■ TASK BRIEF:
Pull out every line of the listing below where "from" appears.

○ ○ ○ ○ ○

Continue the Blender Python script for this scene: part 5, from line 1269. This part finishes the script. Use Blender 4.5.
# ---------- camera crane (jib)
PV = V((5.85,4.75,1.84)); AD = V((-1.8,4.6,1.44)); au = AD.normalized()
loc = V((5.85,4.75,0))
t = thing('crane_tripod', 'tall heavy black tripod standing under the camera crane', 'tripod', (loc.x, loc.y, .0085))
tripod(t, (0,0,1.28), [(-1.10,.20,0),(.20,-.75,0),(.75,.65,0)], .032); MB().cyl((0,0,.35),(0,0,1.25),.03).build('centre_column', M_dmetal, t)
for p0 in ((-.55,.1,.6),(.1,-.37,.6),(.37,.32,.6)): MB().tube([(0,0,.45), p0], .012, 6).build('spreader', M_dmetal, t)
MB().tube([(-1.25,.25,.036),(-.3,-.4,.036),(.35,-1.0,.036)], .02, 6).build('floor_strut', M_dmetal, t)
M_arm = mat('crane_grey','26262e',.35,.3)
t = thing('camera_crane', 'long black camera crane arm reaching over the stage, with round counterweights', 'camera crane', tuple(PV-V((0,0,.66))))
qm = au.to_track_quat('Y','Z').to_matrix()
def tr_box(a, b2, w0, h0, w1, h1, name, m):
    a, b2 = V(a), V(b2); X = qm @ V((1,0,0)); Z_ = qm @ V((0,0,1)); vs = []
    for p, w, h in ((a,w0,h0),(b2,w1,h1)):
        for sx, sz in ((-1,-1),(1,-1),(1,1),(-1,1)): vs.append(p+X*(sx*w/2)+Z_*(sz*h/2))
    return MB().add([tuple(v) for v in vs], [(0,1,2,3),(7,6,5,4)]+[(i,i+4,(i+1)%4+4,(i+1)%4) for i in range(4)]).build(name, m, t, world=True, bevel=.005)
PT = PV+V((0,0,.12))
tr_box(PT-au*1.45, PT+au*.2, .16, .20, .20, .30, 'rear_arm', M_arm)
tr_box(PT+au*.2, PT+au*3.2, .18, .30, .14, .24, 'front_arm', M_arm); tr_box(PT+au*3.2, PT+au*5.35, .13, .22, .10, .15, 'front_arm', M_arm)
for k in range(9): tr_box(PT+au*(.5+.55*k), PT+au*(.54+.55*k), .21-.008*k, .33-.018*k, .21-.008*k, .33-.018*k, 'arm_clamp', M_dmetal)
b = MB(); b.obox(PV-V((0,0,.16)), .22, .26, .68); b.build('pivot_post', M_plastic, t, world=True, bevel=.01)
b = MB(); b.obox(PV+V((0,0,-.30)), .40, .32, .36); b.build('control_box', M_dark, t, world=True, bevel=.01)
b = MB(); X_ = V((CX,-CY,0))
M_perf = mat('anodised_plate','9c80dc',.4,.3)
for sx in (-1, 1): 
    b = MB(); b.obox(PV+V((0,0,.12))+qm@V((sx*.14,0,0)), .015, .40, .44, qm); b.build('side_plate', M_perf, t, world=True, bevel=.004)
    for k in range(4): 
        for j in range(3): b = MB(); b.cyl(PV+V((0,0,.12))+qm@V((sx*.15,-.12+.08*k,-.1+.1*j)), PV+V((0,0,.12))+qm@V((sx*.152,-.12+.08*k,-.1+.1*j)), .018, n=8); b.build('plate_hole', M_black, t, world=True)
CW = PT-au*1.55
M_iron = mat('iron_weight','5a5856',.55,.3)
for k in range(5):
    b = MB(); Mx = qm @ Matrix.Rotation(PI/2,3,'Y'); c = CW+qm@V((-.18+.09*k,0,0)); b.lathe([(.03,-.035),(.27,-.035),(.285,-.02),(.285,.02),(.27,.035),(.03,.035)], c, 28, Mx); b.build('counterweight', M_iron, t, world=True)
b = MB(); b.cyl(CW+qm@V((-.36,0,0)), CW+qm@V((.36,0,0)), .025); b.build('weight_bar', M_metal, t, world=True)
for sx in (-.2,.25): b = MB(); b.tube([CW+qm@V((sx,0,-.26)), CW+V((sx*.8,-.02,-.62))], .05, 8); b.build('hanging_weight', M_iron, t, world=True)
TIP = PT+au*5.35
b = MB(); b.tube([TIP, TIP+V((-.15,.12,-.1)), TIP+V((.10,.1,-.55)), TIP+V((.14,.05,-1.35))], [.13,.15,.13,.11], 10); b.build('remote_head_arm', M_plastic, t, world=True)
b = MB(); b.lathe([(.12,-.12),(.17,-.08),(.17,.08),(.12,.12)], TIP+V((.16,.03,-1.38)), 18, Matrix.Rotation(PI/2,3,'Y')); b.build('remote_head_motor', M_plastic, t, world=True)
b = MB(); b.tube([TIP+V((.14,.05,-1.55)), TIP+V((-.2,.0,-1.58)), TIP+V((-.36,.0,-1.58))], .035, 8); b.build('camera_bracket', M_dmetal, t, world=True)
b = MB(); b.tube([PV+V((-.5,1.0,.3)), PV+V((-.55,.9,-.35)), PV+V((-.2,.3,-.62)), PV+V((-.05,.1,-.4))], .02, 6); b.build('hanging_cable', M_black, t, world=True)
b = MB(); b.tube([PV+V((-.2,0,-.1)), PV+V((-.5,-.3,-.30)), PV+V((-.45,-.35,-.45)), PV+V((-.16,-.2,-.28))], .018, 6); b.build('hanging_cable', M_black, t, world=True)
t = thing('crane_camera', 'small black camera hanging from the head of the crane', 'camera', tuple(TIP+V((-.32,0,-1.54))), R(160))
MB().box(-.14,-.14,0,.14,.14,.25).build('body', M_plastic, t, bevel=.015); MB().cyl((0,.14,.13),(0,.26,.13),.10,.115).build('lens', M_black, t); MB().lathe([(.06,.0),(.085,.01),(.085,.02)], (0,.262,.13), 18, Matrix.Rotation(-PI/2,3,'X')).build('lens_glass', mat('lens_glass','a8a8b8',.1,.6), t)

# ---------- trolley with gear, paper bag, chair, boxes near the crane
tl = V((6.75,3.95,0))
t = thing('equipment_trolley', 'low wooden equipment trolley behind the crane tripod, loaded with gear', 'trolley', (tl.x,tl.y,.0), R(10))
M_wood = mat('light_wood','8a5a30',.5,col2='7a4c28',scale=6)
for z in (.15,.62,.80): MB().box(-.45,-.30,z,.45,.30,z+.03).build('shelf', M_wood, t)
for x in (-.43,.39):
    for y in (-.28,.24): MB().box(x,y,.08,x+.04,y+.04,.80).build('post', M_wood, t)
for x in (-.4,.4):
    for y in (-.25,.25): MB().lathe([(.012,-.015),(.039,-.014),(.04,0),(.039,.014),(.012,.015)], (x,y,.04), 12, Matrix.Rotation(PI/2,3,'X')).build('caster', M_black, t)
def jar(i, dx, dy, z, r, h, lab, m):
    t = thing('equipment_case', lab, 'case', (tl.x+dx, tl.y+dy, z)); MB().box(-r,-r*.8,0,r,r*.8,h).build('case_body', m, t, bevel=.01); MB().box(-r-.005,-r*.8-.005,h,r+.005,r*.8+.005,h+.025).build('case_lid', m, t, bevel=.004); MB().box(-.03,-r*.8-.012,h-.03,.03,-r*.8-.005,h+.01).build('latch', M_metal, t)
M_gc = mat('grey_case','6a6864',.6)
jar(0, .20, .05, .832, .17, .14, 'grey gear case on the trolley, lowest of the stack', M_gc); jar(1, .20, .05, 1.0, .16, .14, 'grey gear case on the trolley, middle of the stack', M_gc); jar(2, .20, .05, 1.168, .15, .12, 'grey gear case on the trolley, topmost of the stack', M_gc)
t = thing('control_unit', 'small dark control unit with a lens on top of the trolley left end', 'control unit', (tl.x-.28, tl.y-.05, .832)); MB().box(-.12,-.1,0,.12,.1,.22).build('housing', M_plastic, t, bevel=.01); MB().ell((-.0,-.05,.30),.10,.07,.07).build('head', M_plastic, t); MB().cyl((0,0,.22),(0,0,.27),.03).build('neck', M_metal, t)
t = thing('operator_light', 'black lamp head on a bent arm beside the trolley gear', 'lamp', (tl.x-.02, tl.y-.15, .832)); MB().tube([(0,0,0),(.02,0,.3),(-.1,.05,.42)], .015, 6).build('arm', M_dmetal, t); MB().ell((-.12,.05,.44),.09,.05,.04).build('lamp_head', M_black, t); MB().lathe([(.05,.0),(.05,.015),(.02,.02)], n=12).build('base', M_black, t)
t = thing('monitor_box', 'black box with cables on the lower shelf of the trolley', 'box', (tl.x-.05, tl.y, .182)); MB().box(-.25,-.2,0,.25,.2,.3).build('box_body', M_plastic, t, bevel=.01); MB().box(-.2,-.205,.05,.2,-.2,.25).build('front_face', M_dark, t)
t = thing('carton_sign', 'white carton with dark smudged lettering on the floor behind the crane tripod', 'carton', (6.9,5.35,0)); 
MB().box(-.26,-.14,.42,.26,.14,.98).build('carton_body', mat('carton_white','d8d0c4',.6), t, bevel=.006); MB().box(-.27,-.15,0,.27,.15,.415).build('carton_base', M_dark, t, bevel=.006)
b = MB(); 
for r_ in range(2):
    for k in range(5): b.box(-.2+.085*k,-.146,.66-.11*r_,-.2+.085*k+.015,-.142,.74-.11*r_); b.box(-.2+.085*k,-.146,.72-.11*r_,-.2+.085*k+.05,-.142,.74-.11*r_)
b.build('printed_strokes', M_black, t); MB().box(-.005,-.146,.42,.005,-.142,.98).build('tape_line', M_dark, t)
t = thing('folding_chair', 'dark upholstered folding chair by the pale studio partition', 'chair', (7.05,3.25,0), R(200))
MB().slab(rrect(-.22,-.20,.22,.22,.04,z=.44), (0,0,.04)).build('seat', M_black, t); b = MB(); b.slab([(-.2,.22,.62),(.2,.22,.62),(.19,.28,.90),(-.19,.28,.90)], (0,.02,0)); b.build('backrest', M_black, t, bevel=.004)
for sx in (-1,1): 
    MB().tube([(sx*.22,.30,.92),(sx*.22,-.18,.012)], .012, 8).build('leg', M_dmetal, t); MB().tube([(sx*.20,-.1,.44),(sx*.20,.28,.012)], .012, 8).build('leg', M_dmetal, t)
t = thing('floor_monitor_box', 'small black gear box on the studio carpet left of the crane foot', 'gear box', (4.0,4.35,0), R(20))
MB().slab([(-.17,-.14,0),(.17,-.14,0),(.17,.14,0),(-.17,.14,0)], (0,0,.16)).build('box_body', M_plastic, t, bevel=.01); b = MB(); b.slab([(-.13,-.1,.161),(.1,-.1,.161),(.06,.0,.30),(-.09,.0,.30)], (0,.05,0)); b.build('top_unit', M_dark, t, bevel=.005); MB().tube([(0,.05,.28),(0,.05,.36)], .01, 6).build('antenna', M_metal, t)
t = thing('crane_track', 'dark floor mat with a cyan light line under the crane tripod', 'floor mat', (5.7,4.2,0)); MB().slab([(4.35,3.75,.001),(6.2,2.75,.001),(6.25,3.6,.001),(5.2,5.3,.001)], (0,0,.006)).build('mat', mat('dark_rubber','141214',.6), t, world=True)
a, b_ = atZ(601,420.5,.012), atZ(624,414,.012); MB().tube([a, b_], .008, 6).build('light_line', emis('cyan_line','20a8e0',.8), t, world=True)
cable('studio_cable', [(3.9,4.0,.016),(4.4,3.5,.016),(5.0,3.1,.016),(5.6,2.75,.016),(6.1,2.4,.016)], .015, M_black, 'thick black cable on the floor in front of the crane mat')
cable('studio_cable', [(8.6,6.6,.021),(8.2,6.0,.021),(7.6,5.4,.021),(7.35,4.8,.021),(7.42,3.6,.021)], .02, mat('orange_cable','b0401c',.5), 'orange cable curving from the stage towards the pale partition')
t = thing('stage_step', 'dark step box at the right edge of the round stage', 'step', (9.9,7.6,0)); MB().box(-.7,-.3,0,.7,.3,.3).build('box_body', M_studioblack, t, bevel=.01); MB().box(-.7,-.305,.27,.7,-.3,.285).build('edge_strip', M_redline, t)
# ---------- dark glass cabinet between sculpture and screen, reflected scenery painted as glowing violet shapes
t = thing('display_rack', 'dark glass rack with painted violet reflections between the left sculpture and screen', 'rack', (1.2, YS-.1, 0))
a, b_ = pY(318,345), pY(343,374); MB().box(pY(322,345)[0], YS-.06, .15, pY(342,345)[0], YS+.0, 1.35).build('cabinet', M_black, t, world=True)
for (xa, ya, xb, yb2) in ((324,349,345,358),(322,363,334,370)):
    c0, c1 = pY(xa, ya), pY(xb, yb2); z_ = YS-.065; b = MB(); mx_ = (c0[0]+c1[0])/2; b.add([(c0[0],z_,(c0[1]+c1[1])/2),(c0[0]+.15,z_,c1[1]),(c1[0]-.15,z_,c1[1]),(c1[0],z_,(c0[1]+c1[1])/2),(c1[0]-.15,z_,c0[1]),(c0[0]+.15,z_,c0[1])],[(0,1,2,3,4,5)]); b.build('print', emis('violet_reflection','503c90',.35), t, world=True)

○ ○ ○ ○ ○

■ SOLUTION FOR THIS TASK:
Continue the Blender Python script for this scene: part 5, from line 1269. This part finishes the script. Use Blender 4.5.
t = thing('crane_camera', 'small black camera hanging from the head of the crane', 'camera', tuple(TIP+V((-.32,0,-1.54))), R(160))
cable('studio_cable', [(8.6,6.6,.021),(8.2,6.0,.021),(7.6,5.4,.021),(7.35,4.8,.021),(7.42,3.6,.021)], .02, mat('orange_cable','b0401c',.5), 'orange cable curving from the stage towards the pale partition')